═════ Extracted records ═════
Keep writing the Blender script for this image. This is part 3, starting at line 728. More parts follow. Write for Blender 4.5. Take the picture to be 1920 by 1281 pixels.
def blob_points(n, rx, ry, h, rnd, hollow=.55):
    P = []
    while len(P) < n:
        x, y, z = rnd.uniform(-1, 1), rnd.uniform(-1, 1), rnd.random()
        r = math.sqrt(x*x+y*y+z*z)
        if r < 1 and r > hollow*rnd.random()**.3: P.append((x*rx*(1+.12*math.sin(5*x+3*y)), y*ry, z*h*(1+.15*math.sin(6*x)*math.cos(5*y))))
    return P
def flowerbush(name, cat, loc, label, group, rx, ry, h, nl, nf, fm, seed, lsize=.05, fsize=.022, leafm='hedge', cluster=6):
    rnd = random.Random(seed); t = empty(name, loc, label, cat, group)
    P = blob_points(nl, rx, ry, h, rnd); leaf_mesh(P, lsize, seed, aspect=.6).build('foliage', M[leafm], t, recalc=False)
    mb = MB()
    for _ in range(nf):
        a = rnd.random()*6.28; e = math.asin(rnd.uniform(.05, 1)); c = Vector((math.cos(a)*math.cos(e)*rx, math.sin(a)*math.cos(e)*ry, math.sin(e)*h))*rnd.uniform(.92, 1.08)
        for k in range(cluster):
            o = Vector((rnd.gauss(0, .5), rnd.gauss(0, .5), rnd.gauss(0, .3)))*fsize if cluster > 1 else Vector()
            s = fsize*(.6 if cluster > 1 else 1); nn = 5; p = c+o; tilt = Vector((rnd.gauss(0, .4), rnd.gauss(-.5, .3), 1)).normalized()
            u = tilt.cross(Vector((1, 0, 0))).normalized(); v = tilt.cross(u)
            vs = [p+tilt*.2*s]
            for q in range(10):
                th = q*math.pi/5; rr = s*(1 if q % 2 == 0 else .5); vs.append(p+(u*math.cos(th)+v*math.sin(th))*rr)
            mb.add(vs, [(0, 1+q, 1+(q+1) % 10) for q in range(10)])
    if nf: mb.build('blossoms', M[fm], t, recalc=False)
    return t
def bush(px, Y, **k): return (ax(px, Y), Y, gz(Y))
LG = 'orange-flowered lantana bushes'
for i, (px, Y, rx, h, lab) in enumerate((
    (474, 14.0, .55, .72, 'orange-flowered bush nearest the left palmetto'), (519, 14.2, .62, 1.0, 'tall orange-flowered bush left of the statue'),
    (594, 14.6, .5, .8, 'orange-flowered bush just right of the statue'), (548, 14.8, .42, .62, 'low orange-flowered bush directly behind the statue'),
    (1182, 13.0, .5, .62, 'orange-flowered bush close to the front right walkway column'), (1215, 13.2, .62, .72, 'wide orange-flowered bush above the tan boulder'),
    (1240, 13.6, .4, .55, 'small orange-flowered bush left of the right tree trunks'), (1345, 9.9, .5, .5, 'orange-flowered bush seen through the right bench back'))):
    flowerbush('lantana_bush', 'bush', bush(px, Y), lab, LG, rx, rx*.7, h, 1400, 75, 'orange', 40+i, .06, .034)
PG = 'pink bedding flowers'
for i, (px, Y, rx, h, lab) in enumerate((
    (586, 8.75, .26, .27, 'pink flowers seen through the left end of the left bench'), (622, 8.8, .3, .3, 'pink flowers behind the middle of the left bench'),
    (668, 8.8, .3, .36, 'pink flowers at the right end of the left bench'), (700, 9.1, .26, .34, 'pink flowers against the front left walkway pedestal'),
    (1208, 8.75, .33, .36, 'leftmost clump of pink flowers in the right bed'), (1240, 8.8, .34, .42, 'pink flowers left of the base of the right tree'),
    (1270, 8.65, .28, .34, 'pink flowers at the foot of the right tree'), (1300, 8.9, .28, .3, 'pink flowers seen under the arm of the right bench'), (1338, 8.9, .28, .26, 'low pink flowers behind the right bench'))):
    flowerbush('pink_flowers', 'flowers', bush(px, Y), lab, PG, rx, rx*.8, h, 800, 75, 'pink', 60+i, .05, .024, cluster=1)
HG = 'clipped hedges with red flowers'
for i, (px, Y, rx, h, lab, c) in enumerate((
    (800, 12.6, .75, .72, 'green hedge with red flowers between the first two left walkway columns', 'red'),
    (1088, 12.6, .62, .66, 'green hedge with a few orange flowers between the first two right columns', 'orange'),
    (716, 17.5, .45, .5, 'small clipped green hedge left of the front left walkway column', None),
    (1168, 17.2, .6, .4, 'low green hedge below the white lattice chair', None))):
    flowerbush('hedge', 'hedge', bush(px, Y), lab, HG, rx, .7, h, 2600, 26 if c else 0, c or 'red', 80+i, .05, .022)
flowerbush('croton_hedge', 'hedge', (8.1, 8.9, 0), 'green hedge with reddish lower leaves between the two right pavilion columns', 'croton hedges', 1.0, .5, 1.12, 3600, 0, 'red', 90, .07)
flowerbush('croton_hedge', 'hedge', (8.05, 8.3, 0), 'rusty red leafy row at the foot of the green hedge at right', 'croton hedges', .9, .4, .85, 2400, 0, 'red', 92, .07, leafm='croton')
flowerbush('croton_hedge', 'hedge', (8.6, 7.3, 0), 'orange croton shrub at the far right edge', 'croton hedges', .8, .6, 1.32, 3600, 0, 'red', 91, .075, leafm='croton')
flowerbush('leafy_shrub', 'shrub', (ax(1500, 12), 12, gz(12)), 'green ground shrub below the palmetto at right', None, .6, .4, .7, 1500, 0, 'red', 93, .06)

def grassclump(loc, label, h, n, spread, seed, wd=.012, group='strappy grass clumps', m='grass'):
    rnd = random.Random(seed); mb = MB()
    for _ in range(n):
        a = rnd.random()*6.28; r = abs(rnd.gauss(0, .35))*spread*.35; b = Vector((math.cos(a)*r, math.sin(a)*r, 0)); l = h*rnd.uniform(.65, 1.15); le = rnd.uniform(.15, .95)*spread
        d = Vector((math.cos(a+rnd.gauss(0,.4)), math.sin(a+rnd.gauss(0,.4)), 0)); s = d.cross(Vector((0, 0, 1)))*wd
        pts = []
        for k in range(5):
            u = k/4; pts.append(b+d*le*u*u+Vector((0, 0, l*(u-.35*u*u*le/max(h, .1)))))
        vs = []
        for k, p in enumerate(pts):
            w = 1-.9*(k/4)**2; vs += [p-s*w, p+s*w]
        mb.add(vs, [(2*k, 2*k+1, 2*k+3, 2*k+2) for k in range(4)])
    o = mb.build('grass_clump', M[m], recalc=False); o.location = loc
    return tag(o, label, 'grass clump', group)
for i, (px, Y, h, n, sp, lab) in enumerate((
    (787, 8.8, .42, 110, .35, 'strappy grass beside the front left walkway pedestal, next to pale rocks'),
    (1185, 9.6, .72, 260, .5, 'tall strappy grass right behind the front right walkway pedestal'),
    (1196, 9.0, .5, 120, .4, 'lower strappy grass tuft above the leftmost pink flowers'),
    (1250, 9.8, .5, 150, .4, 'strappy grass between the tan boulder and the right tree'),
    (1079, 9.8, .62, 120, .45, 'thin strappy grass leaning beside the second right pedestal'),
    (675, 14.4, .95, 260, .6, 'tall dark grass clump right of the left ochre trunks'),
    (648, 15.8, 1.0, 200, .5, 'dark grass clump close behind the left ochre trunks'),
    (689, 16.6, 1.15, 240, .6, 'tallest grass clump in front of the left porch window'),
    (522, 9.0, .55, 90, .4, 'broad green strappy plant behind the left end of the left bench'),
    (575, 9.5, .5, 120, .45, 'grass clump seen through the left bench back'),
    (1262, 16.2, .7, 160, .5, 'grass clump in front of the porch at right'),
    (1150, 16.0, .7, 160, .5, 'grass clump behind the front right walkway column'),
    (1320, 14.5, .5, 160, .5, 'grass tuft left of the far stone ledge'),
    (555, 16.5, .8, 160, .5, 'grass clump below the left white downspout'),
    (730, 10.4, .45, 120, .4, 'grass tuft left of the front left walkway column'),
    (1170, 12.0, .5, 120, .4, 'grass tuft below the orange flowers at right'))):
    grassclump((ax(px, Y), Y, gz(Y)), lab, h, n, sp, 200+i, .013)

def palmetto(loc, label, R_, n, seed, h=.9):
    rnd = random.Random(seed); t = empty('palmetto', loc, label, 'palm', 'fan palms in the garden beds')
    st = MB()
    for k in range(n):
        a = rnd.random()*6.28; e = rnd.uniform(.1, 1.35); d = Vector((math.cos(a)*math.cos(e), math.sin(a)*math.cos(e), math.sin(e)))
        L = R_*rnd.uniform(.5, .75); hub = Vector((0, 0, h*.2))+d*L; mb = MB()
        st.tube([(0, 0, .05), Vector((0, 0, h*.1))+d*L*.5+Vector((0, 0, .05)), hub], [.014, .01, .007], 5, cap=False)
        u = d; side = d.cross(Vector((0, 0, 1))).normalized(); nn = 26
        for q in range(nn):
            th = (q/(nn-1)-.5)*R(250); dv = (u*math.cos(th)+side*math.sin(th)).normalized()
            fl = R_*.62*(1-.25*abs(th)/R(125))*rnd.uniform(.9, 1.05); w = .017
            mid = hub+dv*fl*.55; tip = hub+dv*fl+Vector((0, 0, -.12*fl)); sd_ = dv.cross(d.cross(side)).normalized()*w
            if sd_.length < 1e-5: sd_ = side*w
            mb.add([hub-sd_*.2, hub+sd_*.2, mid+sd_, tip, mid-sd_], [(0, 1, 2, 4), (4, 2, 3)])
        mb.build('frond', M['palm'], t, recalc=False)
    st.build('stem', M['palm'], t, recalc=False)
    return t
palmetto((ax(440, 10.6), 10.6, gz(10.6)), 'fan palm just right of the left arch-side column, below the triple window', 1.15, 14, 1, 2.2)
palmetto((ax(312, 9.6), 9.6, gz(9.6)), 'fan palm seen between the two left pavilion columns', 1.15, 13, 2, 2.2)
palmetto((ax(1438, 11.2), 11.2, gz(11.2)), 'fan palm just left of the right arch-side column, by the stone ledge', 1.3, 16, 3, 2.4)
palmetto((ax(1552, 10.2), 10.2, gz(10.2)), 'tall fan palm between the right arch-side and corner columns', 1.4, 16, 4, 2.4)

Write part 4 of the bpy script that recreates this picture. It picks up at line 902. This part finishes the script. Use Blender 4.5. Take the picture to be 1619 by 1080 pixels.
═════
## Stated exercise
Go through the listing above and list every line that has the word "Take".

## Expected answer
Keep writing the Blender script for this image. This is part 3, starting at line 728. More parts follow. Write for Blender 4.5. Take the picture to be 1920 by 1281 pixels.
Write part 4 of the bpy script that recreates this picture. It picks up at line 902. This part finishes the script. Use Blender 4.5. Take the picture to be 1619 by 1080 pixels.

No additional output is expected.